[GIVEN TASK]: Reproduce the top of the data verbatim, through and including the line that contains "COL = scene.collection".
···
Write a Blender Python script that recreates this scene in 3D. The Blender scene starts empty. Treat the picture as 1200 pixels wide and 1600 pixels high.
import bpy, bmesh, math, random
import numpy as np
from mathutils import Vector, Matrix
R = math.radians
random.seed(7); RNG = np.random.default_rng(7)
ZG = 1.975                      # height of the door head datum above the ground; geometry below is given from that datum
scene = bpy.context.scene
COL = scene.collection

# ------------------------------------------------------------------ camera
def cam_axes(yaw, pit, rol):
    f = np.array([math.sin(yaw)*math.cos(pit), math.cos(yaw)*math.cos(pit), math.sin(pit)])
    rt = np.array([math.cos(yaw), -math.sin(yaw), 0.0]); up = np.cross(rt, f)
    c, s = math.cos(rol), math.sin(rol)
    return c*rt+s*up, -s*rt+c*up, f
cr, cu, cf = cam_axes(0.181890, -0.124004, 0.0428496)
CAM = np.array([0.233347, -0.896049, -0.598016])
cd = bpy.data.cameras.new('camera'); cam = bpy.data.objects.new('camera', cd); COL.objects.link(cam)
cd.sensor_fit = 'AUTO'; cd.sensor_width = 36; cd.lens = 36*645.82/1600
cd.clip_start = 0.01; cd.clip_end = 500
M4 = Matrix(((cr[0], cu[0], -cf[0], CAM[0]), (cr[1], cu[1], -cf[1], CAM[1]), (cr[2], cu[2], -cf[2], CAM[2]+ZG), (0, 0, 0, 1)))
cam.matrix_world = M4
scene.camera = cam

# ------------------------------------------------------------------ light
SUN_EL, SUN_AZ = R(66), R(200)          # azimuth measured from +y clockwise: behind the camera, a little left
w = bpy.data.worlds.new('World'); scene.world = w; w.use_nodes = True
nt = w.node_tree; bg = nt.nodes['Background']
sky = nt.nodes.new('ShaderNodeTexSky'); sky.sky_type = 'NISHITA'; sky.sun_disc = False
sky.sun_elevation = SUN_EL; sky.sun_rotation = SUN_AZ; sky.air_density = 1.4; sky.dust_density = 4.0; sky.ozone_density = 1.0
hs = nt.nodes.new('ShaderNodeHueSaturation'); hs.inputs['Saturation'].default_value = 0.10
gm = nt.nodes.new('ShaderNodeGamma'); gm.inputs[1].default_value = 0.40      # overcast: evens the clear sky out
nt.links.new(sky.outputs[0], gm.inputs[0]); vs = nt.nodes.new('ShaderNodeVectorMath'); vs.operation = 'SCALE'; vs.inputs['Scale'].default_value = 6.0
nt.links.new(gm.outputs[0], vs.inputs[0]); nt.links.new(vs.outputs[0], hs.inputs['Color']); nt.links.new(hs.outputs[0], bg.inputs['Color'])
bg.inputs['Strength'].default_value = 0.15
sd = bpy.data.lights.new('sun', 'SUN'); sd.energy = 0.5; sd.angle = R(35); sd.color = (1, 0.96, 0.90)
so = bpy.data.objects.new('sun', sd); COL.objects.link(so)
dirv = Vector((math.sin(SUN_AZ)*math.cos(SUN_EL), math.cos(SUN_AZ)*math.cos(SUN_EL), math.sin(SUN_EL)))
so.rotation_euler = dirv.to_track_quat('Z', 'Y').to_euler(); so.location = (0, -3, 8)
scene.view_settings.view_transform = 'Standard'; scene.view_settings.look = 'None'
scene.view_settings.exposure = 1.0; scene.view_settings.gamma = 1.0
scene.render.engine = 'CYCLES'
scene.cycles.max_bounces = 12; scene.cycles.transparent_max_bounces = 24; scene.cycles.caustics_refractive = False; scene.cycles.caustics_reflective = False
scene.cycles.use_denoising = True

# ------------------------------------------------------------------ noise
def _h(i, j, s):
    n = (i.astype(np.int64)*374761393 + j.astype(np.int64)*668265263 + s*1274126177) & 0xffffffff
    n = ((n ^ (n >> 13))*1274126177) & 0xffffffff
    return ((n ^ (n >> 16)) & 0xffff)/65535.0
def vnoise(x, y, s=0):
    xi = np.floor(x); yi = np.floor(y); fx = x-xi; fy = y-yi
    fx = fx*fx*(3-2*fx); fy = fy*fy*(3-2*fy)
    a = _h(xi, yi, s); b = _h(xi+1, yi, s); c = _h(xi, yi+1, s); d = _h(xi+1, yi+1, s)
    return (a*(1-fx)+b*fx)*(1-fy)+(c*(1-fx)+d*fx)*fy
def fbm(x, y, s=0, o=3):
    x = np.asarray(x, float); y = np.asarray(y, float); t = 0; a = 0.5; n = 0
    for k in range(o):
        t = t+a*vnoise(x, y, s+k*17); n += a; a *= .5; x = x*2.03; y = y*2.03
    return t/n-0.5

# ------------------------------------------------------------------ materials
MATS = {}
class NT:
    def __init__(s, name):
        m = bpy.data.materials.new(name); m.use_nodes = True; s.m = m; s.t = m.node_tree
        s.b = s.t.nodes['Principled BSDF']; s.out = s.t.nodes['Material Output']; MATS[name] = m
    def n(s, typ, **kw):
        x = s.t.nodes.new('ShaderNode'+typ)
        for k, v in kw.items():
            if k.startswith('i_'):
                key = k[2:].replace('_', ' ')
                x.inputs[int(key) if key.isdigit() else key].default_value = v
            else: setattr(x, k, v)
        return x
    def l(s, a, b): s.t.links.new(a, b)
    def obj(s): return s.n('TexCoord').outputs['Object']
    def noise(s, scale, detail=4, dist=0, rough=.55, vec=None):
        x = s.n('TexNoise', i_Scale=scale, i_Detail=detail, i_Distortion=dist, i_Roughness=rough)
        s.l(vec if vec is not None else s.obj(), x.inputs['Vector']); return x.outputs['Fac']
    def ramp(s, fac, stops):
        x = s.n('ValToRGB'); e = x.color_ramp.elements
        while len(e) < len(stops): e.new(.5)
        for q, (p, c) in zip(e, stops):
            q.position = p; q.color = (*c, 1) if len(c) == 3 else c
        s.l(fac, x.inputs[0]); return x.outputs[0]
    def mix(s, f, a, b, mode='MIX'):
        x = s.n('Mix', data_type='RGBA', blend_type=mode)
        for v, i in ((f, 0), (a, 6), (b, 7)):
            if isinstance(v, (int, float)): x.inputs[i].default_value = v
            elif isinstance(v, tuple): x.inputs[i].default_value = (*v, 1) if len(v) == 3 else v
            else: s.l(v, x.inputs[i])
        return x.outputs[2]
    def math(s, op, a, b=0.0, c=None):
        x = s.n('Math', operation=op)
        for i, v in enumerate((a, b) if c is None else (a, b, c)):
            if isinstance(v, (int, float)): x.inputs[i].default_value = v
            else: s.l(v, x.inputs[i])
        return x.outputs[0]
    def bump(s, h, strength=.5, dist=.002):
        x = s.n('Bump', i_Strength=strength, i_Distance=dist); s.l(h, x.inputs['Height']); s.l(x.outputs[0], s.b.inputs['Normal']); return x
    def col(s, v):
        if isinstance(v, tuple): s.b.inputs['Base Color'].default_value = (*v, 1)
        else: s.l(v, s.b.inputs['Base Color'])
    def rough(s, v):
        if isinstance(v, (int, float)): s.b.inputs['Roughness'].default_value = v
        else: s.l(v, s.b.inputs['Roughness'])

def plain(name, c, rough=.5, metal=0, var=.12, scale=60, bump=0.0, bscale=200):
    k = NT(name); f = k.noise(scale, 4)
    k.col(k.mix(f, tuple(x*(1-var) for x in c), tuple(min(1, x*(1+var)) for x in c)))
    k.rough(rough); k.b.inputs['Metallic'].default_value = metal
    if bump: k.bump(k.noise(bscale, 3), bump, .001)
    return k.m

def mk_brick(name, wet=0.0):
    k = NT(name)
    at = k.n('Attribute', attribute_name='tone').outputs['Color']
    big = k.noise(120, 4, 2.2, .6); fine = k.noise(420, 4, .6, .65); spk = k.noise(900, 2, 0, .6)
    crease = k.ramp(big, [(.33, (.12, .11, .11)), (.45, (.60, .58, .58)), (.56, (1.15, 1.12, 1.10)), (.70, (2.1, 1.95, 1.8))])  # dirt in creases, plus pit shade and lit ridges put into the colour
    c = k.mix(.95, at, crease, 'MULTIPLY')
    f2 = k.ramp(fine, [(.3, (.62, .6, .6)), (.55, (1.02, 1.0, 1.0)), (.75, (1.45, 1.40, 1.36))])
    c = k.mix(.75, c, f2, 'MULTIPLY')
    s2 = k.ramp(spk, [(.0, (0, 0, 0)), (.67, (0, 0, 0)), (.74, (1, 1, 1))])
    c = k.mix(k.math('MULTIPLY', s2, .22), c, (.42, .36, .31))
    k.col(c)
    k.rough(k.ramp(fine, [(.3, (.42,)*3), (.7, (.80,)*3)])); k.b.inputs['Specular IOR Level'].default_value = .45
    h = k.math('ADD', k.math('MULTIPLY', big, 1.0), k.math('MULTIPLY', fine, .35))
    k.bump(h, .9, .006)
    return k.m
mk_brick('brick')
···
[REPLY]:
Write a Blender Python script that recreates this scene in 3D. The Blender scene starts empty. Treat the picture as 1200 pixels wide and 1600 pixels high.
import bpy, bmesh, math, random
import numpy as np
from mathutils import Vector, Matrix
R = math.radians
random.seed(7); RNG = np.random.default_rng(7)
ZG = 1.975                      # height of the door head datum above the ground; geometry below is given from that datum
scene = bpy.context.scene
COL = scene.collection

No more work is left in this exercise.